• **WHAT IS BEING ASKED**:
Count how many lines contain "wide" and reply with that number only.

• **PROVIDED MATERIAL**:
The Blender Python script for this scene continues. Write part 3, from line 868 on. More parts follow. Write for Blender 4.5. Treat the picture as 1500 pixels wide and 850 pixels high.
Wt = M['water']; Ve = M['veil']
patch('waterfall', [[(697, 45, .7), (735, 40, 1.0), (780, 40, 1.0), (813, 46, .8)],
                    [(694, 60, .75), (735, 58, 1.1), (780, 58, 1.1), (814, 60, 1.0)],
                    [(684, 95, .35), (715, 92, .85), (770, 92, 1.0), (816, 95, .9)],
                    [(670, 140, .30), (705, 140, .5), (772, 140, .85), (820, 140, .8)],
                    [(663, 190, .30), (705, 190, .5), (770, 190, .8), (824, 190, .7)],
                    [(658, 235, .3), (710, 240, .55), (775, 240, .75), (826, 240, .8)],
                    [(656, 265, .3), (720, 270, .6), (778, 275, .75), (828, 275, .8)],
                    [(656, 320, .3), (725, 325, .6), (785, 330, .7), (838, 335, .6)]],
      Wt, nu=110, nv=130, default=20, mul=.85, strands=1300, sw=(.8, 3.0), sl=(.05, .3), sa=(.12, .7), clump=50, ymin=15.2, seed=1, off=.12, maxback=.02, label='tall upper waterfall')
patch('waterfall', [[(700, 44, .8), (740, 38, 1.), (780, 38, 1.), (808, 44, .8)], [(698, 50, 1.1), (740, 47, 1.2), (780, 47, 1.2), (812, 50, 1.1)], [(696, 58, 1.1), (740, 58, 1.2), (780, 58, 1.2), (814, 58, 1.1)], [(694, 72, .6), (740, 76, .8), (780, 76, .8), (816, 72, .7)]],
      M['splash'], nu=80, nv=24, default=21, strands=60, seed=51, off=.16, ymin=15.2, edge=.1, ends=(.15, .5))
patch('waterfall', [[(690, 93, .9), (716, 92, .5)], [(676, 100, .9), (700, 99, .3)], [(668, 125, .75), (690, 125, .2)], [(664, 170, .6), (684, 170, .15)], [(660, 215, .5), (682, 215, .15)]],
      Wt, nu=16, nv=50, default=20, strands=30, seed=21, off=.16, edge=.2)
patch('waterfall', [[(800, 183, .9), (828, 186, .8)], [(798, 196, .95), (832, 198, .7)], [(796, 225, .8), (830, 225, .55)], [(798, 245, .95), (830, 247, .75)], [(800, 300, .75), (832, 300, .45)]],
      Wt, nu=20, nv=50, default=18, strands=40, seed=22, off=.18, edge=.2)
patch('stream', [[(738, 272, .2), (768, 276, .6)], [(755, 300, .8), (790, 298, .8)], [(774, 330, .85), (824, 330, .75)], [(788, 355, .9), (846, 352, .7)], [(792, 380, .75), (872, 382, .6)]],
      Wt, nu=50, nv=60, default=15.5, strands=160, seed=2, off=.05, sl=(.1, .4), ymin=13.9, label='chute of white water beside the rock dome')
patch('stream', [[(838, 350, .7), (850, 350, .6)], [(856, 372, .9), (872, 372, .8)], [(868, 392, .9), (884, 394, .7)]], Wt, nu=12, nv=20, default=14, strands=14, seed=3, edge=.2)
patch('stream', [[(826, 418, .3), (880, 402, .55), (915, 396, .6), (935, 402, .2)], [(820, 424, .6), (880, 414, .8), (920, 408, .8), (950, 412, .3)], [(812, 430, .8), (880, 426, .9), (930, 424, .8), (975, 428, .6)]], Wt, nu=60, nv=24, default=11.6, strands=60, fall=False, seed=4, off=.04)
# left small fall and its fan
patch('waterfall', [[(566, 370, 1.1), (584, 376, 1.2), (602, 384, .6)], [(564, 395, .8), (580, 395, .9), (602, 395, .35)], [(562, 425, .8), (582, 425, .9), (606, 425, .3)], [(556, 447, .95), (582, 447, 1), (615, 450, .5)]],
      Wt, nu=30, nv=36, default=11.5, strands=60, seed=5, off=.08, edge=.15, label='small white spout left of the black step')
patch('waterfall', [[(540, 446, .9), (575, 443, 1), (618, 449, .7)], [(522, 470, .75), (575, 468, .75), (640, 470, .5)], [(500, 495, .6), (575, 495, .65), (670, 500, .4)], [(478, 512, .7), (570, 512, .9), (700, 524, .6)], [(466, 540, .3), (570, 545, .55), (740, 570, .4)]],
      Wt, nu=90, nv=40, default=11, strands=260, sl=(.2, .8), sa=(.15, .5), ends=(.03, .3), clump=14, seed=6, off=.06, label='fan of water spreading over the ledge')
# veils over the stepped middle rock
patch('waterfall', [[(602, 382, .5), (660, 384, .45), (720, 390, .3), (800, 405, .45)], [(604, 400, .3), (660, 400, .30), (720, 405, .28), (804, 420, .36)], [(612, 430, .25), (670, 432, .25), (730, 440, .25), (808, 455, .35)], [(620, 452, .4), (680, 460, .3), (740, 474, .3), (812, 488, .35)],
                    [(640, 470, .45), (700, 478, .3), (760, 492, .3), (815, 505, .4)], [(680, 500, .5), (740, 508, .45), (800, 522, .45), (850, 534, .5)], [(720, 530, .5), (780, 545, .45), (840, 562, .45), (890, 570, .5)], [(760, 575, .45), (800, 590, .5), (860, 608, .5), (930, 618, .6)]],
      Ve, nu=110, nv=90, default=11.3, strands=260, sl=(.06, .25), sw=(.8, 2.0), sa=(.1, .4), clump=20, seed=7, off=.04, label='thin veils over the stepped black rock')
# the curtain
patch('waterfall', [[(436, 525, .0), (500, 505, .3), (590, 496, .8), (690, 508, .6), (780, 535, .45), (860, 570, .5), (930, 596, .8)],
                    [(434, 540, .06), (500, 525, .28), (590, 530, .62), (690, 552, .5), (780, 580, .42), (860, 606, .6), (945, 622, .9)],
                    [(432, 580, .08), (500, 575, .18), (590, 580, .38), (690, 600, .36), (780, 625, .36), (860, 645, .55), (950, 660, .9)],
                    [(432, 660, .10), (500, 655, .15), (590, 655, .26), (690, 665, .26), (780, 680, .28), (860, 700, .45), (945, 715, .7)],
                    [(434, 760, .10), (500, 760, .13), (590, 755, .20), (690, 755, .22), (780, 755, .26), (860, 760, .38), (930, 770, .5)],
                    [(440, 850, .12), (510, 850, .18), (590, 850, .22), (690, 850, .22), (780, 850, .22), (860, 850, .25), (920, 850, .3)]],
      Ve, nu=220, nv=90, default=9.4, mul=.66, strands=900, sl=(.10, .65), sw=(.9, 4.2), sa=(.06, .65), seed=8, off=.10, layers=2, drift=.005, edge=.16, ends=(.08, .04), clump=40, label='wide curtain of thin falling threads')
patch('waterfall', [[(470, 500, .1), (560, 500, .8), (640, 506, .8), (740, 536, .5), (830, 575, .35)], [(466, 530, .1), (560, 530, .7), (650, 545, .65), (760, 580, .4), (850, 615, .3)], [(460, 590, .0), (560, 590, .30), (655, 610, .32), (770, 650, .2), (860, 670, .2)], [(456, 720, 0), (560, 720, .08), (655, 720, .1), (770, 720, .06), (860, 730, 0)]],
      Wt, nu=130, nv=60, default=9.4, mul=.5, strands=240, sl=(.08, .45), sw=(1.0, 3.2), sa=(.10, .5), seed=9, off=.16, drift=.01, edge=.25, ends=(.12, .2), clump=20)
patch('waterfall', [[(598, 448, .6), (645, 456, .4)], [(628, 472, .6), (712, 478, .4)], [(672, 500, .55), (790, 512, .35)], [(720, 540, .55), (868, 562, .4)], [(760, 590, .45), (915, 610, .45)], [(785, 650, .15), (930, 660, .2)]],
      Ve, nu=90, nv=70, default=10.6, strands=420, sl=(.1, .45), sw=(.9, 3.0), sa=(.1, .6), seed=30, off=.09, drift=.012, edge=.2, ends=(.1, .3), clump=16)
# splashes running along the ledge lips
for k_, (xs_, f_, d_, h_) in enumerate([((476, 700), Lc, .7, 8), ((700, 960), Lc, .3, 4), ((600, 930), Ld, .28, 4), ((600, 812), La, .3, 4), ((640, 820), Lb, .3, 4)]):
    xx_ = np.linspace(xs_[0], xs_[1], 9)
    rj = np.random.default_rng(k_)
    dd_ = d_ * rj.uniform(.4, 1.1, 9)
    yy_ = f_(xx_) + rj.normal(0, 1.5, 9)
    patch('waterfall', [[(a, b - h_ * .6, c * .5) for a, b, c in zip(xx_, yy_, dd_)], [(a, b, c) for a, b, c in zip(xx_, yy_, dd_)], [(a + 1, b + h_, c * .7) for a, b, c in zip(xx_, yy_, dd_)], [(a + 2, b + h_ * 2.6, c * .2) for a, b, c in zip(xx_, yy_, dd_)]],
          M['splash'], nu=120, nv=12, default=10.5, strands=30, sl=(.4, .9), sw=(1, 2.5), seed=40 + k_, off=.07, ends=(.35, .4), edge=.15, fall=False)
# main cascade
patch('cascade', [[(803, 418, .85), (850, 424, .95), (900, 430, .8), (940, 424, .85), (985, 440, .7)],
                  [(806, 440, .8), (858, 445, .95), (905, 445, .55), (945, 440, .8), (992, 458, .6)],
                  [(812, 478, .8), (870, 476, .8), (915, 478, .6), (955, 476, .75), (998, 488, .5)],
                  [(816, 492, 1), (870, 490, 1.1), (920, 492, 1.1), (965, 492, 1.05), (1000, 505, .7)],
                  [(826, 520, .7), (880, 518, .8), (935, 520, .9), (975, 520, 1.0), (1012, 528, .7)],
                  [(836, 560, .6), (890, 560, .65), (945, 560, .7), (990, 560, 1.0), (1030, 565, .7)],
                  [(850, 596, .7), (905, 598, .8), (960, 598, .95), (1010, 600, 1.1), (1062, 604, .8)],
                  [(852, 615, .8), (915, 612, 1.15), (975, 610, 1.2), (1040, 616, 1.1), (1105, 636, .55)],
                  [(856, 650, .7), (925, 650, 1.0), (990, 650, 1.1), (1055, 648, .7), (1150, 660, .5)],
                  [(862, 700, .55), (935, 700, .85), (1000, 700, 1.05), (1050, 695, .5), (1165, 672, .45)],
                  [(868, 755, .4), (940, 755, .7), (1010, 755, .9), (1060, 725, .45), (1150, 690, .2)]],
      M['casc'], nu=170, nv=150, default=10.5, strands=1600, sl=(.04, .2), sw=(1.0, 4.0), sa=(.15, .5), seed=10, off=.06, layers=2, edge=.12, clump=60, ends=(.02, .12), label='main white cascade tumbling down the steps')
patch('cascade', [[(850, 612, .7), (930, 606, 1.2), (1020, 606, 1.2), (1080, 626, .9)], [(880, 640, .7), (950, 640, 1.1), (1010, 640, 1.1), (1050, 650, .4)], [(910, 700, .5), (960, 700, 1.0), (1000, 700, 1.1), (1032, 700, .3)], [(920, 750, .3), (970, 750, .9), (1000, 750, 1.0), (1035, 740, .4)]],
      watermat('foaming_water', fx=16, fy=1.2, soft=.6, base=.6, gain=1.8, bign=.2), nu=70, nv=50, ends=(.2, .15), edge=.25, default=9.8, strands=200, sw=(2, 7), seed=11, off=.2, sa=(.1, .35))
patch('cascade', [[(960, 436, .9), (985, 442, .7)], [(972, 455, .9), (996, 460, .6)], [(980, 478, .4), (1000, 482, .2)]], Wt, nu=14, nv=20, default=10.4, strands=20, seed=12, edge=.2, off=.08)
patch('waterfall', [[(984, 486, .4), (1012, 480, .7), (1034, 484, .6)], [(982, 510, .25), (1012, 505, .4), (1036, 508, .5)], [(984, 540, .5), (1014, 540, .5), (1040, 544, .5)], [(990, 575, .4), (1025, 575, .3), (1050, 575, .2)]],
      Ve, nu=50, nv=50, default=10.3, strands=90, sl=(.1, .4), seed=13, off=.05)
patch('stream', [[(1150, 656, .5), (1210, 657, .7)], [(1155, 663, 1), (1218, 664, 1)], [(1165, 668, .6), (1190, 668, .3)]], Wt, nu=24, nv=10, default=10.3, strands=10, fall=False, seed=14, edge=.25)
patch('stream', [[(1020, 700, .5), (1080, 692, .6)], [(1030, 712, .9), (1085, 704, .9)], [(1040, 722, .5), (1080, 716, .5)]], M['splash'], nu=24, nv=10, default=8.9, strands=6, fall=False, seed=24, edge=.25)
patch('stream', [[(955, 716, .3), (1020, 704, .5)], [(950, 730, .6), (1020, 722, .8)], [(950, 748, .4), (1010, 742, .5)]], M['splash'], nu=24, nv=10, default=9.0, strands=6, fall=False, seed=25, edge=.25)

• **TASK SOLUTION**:
2